> **Exercise task**
Up to and including the line with "CW, CB, CC, CL", write out the listing from its first line, minus the pictures.

** begin **

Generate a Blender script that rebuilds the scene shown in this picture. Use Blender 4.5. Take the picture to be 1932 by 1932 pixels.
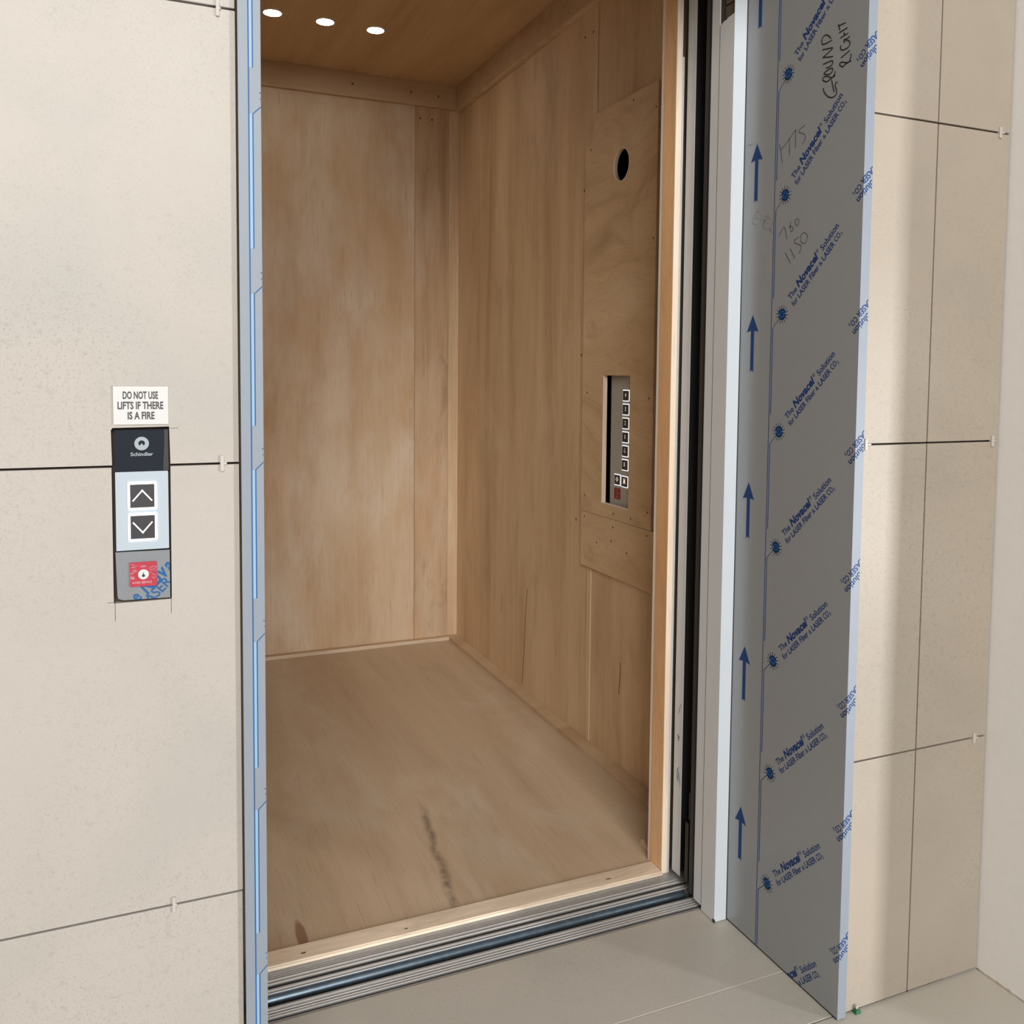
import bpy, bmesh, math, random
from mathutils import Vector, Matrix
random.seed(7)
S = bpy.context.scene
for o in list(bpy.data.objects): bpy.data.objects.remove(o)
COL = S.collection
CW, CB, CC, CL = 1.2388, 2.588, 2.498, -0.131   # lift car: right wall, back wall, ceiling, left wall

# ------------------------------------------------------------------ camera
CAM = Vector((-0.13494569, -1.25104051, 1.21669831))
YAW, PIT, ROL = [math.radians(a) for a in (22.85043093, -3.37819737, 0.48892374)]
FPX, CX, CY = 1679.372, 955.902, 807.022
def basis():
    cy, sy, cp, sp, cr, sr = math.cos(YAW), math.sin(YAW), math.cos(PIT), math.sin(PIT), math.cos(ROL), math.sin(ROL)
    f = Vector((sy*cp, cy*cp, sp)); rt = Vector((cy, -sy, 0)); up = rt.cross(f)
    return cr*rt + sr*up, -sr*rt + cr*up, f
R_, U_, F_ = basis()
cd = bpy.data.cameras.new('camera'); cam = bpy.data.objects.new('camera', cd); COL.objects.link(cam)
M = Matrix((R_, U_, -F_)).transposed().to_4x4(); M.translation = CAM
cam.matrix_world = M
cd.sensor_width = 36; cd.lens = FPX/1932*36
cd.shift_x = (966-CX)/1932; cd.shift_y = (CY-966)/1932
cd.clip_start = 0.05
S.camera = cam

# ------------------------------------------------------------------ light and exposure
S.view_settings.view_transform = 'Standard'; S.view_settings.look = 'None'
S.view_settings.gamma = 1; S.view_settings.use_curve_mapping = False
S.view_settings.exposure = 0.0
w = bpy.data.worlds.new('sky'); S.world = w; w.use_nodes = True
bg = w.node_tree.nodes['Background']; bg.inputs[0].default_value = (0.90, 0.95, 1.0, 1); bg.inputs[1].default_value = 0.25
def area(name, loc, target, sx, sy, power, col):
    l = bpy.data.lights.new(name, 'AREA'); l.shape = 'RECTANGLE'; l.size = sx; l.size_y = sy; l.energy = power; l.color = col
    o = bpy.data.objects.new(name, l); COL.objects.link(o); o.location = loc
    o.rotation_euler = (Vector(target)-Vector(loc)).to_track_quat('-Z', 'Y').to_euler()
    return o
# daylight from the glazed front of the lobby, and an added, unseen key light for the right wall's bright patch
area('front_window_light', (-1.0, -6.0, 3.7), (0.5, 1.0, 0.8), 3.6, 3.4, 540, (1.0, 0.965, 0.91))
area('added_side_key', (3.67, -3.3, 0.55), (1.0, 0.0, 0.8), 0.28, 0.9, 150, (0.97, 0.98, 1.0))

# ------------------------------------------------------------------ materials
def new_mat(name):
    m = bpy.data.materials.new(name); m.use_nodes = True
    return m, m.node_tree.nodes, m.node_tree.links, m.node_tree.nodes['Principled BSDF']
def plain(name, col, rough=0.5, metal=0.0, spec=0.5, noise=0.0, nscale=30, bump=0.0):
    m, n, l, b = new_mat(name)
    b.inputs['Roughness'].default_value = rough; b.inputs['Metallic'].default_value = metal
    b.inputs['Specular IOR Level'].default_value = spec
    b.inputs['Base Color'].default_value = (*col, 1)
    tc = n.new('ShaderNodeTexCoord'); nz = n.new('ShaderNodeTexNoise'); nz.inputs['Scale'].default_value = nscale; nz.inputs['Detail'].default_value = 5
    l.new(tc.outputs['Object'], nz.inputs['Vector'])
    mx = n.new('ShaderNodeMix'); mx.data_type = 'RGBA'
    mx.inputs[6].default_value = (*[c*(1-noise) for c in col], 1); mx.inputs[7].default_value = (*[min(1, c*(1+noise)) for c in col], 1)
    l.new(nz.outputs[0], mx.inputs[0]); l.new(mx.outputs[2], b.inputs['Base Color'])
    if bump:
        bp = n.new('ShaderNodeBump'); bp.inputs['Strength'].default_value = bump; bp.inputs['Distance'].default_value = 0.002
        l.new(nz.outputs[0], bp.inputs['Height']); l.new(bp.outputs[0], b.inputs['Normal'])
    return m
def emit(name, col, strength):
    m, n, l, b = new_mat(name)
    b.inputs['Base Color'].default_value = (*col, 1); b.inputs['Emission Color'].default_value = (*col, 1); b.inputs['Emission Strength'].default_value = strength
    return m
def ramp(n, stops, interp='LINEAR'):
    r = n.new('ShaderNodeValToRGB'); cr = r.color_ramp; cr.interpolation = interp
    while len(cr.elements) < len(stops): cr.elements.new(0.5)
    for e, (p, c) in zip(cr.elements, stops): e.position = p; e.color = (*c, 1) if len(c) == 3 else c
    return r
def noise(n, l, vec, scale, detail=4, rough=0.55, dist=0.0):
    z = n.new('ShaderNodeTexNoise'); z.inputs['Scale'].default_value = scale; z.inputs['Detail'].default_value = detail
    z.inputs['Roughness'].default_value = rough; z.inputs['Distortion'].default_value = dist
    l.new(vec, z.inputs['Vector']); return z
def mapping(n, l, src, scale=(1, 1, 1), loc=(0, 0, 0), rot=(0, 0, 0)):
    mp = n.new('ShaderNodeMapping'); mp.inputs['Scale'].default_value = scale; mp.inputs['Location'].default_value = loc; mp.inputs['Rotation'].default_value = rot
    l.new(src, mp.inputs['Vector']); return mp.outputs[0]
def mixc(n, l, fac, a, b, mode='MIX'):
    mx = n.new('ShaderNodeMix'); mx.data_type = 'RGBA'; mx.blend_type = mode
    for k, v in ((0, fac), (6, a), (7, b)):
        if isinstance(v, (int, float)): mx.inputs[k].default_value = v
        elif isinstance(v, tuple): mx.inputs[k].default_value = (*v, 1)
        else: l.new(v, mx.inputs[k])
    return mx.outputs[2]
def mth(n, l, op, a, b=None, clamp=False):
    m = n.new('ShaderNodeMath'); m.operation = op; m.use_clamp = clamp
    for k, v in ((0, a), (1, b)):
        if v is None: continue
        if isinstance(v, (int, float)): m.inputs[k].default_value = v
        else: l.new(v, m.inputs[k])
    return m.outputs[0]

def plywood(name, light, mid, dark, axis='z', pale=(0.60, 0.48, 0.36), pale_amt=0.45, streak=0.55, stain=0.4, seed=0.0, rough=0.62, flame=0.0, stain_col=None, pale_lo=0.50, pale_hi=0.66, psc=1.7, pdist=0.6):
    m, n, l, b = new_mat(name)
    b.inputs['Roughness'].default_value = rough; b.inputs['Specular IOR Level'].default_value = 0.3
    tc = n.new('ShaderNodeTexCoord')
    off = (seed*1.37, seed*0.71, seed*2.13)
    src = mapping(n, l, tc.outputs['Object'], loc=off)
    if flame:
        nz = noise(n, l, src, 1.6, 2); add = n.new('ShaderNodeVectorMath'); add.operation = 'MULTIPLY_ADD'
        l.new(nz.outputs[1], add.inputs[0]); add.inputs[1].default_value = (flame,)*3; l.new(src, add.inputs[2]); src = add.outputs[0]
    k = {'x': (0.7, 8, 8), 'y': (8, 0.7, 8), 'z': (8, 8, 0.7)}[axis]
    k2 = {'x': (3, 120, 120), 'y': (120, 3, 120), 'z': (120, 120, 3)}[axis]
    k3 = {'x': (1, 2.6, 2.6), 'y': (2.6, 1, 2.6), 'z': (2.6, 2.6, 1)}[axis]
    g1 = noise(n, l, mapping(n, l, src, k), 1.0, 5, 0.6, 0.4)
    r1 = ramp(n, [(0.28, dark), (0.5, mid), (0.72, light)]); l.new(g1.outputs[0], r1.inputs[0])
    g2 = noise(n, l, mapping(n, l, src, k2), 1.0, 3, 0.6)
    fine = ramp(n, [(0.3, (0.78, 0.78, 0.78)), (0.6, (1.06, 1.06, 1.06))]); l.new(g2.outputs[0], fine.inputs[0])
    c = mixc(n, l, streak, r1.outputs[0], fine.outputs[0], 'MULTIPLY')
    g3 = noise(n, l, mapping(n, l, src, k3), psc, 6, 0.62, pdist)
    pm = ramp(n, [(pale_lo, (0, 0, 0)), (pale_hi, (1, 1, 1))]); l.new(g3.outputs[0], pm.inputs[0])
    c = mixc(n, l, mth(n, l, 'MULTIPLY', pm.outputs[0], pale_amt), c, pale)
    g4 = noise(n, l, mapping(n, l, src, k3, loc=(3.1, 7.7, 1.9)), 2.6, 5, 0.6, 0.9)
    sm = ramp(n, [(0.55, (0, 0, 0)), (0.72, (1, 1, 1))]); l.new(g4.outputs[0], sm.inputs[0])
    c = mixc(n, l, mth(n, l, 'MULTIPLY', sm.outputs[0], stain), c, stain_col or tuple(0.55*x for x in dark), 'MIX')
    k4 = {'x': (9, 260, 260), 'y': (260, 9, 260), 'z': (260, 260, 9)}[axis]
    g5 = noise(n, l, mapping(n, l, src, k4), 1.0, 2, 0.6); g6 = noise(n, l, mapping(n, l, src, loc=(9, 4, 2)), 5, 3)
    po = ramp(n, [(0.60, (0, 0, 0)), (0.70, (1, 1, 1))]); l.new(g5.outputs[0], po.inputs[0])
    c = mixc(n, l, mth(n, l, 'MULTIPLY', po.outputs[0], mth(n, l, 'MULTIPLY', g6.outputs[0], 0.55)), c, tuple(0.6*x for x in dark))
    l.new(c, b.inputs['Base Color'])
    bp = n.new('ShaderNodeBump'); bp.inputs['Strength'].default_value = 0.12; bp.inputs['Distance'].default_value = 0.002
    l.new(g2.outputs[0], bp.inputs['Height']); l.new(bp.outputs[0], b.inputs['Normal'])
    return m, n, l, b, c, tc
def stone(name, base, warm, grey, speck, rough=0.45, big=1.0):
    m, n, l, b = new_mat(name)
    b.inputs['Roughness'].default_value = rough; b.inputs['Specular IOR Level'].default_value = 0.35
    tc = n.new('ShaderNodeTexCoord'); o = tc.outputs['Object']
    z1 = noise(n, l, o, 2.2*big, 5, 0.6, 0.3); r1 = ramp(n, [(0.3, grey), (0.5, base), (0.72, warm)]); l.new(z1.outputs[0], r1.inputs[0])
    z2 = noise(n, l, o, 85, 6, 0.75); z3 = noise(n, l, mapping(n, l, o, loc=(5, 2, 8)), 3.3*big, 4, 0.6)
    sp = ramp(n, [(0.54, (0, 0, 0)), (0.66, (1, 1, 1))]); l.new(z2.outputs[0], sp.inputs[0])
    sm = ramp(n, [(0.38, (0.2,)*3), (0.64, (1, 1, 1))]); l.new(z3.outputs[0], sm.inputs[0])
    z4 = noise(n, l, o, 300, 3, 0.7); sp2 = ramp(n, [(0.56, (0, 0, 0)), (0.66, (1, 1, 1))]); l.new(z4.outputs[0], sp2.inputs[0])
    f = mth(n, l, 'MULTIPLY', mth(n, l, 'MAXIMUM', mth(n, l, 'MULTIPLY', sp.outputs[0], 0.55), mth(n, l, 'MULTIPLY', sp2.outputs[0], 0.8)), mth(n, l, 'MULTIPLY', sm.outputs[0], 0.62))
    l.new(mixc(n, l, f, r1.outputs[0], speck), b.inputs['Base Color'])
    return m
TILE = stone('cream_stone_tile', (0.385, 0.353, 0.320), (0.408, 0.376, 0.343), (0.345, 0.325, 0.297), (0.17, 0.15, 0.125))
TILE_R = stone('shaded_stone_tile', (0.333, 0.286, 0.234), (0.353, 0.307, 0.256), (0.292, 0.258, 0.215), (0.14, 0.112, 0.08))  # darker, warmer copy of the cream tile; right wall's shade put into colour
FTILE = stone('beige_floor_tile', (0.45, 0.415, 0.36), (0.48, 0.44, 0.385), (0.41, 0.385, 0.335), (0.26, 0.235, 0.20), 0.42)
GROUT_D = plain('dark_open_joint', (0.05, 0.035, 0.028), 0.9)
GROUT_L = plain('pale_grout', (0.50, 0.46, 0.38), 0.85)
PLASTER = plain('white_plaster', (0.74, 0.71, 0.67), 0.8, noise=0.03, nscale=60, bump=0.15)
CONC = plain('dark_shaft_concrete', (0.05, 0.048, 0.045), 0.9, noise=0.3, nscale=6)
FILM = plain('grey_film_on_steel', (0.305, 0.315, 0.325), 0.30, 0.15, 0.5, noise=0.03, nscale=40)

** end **

> **Written reply**
Generate a Blender script that rebuilds the scene shown in this picture. Use Blender 4.5. Take the picture to be 1932 by 1932 pixels.
import bpy, bmesh, math, random
from mathutils import Vector, Matrix
random.seed(7)
S = bpy.context.scene
for o in list(bpy.data.objects): bpy.data.objects.remove(o)
COL = S.collection
CW, CB, CC, CL = 1.2388, 2.588, 2.498, -0.131   # lift car: right wall, back wall, ceiling, left wall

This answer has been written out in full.